_Task prompt:_
Copy out all the data, word for word.

Items from a dataset:
────────────────

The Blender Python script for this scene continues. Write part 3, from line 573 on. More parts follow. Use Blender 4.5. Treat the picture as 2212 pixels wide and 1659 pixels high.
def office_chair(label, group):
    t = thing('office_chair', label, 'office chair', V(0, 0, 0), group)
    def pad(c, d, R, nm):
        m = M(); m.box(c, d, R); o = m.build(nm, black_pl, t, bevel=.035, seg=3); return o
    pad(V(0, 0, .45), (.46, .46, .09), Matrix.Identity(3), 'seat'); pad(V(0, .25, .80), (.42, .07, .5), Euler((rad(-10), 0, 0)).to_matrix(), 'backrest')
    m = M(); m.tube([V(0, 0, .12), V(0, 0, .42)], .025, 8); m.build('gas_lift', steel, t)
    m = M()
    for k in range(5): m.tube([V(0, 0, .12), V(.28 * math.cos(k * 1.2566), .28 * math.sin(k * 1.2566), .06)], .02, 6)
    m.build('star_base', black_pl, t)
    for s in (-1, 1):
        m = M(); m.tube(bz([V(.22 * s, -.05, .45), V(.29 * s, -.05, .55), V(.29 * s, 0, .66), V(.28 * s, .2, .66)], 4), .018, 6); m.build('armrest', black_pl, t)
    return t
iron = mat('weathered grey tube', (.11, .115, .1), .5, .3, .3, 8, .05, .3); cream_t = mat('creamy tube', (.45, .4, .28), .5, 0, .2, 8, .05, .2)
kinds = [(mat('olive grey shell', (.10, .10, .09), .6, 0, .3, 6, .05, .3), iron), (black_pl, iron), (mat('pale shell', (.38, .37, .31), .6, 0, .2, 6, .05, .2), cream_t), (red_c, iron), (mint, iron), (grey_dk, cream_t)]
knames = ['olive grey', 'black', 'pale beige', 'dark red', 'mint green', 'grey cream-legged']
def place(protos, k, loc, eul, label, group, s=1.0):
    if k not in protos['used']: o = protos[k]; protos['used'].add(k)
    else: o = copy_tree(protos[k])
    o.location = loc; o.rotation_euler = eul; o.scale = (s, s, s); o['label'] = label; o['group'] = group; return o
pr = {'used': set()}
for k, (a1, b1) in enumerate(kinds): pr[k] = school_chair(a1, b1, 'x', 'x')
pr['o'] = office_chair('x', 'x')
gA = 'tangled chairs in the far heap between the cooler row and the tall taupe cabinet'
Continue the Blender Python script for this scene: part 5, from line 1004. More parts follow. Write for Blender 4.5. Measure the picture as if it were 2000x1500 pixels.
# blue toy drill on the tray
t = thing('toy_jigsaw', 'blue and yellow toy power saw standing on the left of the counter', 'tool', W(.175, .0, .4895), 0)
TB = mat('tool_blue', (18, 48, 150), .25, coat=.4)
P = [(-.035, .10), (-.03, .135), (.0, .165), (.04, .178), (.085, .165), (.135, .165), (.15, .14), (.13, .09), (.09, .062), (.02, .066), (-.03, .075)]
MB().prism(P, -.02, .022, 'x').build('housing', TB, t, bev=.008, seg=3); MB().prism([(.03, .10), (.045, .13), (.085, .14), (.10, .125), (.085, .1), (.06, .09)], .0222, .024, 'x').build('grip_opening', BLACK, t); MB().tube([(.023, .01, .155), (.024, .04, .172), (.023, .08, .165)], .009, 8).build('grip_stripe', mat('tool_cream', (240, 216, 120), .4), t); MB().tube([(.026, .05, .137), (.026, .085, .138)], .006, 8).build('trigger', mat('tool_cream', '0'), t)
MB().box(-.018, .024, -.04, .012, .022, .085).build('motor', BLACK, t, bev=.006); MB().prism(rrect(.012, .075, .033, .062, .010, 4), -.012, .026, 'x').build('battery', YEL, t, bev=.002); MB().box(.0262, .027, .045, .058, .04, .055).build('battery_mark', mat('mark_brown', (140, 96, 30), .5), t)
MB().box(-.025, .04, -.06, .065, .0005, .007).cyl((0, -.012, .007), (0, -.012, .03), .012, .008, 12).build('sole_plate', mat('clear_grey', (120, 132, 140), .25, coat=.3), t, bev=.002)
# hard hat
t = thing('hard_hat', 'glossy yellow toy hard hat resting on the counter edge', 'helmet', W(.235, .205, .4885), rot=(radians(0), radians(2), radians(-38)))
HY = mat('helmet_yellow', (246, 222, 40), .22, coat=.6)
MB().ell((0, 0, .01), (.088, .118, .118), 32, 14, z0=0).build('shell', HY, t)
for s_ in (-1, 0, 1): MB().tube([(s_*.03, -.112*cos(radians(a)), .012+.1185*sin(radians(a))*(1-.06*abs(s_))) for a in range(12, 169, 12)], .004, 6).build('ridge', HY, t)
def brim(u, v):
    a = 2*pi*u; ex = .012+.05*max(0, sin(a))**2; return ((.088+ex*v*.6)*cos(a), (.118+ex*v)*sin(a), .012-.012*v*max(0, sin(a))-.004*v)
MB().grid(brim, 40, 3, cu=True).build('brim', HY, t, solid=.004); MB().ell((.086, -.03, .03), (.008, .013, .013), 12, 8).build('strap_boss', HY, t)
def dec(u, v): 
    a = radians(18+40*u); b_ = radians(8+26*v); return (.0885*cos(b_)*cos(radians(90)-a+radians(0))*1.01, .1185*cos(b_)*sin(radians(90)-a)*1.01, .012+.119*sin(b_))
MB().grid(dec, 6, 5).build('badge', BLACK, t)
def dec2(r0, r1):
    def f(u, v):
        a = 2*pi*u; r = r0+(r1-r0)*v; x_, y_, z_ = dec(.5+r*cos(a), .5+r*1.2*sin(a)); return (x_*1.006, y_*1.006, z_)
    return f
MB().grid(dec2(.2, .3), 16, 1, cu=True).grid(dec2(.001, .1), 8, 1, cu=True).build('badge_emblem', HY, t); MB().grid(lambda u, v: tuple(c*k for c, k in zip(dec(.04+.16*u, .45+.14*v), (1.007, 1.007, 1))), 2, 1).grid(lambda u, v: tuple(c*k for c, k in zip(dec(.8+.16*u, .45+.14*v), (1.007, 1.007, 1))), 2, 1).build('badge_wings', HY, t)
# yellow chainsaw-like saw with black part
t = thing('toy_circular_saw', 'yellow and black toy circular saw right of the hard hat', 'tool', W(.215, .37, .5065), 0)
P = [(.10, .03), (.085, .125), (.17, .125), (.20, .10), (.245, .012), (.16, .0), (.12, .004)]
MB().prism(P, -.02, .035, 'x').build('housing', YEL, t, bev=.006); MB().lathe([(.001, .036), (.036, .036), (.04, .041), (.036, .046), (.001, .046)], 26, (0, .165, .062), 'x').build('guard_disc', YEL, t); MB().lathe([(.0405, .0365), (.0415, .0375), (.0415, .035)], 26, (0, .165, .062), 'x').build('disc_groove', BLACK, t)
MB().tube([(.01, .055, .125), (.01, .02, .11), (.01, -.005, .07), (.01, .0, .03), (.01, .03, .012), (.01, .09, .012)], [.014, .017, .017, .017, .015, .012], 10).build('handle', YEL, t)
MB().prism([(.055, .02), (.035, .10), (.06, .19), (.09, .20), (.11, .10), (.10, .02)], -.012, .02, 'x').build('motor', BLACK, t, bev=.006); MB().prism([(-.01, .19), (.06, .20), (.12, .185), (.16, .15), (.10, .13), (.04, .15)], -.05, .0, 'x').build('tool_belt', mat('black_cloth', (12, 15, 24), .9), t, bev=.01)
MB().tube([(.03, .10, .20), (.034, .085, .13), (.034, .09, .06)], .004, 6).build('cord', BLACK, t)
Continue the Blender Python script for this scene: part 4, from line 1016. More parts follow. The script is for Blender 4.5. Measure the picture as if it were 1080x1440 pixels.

────────────────

_Result of the task:_
The Blender Python script for this scene continues. Write part 3, from line 573 on. More parts follow. Use Blender 4.5. Treat the picture as 2212 pixels wide and 1659 pixels high.
def office_chair(label, group):
    t = thing('office_chair', label, 'office chair', V(0, 0, 0), group)
    def pad(c, d, R, nm):
        m = M(); m.box(c, d, R); o = m.build(nm, black_pl, t, bevel=.035, seg=3); return o
    pad(V(0, 0, .45), (.46, .46, .09), Matrix.Identity(3), 'seat'); pad(V(0, .25, .80), (.42, .07, .5), Euler((rad(-10), 0, 0)).to_matrix(), 'backrest')
    m = M(); m.tube([V(0, 0, .12), V(0, 0, .42)], .025, 8); m.build('gas_lift', steel, t)
    m = M()
    for k in range(5): m.tube([V(0, 0, .12), V(.28 * math.cos(k * 1.2566), .28 * math.sin(k * 1.2566), .06)], .02, 6)
    m.build('star_base', black_pl, t)
    for s in (-1, 1):
        m = M(); m.tube(bz([V(.22 * s, -.05, .45), V(.29 * s, -.05, .55), V(.29 * s, 0, .66), V(.28 * s, .2, .66)], 4), .018, 6); m.build('armrest', black_pl, t)
    return t
iron = mat('weathered grey tube', (.11, .115, .1), .5, .3, .3, 8, .05, .3); cream_t = mat('creamy tube', (.45, .4, .28), .5, 0, .2, 8, .05, .2)
kinds = [(mat('olive grey shell', (.10, .10, .09), .6, 0, .3, 6, .05, .3), iron), (black_pl, iron), (mat('pale shell', (.38, .37, .31), .6, 0, .2, 6, .05, .2), cream_t), (red_c, iron), (mint, iron), (grey_dk, cream_t)]
knames = ['olive grey', 'black', 'pale beige', 'dark red', 'mint green', 'grey cream-legged']
def place(protos, k, loc, eul, label, group, s=1.0):
    if k not in protos['used']: o = protos[k]; protos['used'].add(k)
    else: o = copy_tree(protos[k])
    o.location = loc; o.rotation_euler = eul; o.scale = (s, s, s); o['label'] = label; o['group'] = group; return o
pr = {'used': set()}
for k, (a1, b1) in enumerate(kinds): pr[k] = school_chair(a1, b1, 'x', 'x')
pr['o'] = office_chair('x', 'x')
gA = 'tangled chairs in the far heap between the cooler row and the tall taupe cabinet'
Continue the Blender Python script for this scene: part 5, from line 1004. More parts follow. Write for Blender 4.5. Measure the picture as if it were 2000x1500 pixels.
# blue toy drill on the tray
t = thing('toy_jigsaw', 'blue and yellow toy power saw standing on the left of the counter', 'tool', W(.175, .0, .4895), 0)
TB = mat('tool_blue', (18, 48, 150), .25, coat=.4)
P = [(-.035, .10), (-.03, .135), (.0, .165), (.04, .178), (.085, .165), (.135, .165), (.15, .14), (.13, .09), (.09, .062), (.02, .066), (-.03, .075)]
MB().prism(P, -.02, .022, 'x').build('housing', TB, t, bev=.008, seg=3); MB().prism([(.03, .10), (.045, .13), (.085, .14), (.10, .125), (.085, .1), (.06, .09)], .0222, .024, 'x').build('grip_opening', BLACK, t); MB().tube([(.023, .01, .155), (.024, .04, .172), (.023, .08, .165)], .009, 8).build('grip_stripe', mat('tool_cream', (240, 216, 120), .4), t); MB().tube([(.026, .05, .137), (.026, .085, .138)], .006, 8).build('trigger', mat('tool_cream', '0'), t)
MB().box(-.018, .024, -.04, .012, .022, .085).build('motor', BLACK, t, bev=.006); MB().prism(rrect(.012, .075, .033, .062, .010, 4), -.012, .026, 'x').build('battery', YEL, t, bev=.002); MB().box(.0262, .027, .045, .058, .04, .055).build('battery_mark', mat('mark_brown', (140, 96, 30), .5), t)
MB().box(-.025, .04, -.06, .065, .0005, .007).cyl((0, -.012, .007), (0, -.012, .03), .012, .008, 12).build('sole_plate', mat('clear_grey', (120, 132, 140), .25, coat=.3), t, bev=.002)
# hard hat
t = thing('hard_hat', 'glossy yellow toy hard hat resting on the counter edge', 'helmet', W(.235, .205, .4885), rot=(radians(0), radians(2), radians(-38)))
HY = mat('helmet_yellow', (246, 222, 40), .22, coat=.6)
MB().ell((0, 0, .01), (.088, .118, .118), 32, 14, z0=0).build('shell', HY, t)
for s_ in (-1, 0, 1): MB().tube([(s_*.03, -.112*cos(radians(a)), .012+.1185*sin(radians(a))*(1-.06*abs(s_))) for a in range(12, 169, 12)], .004, 6).build('ridge', HY, t)
def brim(u, v):
    a = 2*pi*u; ex = .012+.05*max(0, sin(a))**2; return ((.088+ex*v*.6)*cos(a), (.118+ex*v)*sin(a), .012-.012*v*max(0, sin(a))-.004*v)
MB().grid(brim, 40, 3, cu=True).build('brim', HY, t, solid=.004); MB().ell((.086, -.03, .03), (.008, .013, .013), 12, 8).build('strap_boss', HY, t)
def dec(u, v): 
    a = radians(18+40*u); b_ = radians(8+26*v); return (.0885*cos(b_)*cos(radians(90)-a+radians(0))*1.01, .1185*cos(b_)*sin(radians(90)-a)*1.01, .012+.119*sin(b_))
MB().grid(dec, 6, 5).build('badge', BLACK, t)
def dec2(r0, r1):
    def f(u, v):
        a = 2*pi*u; r = r0+(r1-r0)*v; x_, y_, z_ = dec(.5+r*cos(a), .5+r*1.2*sin(a)); return (x_*1.006, y_*1.006, z_)
    return f
MB().grid(dec2(.2, .3), 16, 1, cu=True).grid(dec2(.001, .1), 8, 1, cu=True).build('badge_emblem', HY, t); MB().grid(lambda u, v: tuple(c*k for c, k in zip(dec(.04+.16*u, .45+.14*v), (1.007, 1.007, 1))), 2, 1).grid(lambda u, v: tuple(c*k for c, k in zip(dec(.8+.16*u, .45+.14*v), (1.007, 1.007, 1))), 2, 1).build('badge_wings', HY, t)
# yellow chainsaw-like saw with black part
t = thing('toy_circular_saw', 'yellow and black toy circular saw right of the hard hat', 'tool', W(.215, .37, .5065), 0)
P = [(.10, .03), (.085, .125), (.17, .125), (.20, .10), (.245, .012), (.16, .0), (.12, .004)]
MB().prism(P, -.02, .035, 'x').build('housing', YEL, t, bev=.006); MB().lathe([(.001, .036), (.036, .036), (.04, .041), (.036, .046), (.001, .046)], 26, (0, .165, .062), 'x').build('guard_disc', YEL, t); MB().lathe([(.0405, .0365), (.0415, .0375), (.0415, .035)], 26, (0, .165, .062), 'x').build('disc_groove', BLACK, t)
MB().tube([(.01, .055, .125), (.01, .02, .11), (.01, -.005, .07), (.01, .0, .03), (.01, .03, .012), (.01, .09, .012)], [.014, .017, .017, .017, .015, .012], 10).build('handle', YEL, t)
MB().prism([(.055, .02), (.035, .10), (.06, .19), (.09, .20), (.11, .10), (.10, .02)], -.012, .02, 'x').build('motor', BLACK, t, bev=.006); MB().prism([(-.01, .19), (.06, .20), (.12, .185), (.16, .15), (.10, .13), (.04, .15)], -.05, .0, 'x').build('tool_belt', mat('black_cloth', (12, 15, 24), .9), t, bev=.01)
MB().tube([(.03, .10, .20), (.034, .085, .13), (.034, .09, .06)], .004, 6).build('cord', BLACK, t)
Continue the Blender Python script for this scene: part 4, from line 1016. More parts follow. The script is for Blender 4.5. Measure the picture as if it were 1080x1440 pixels.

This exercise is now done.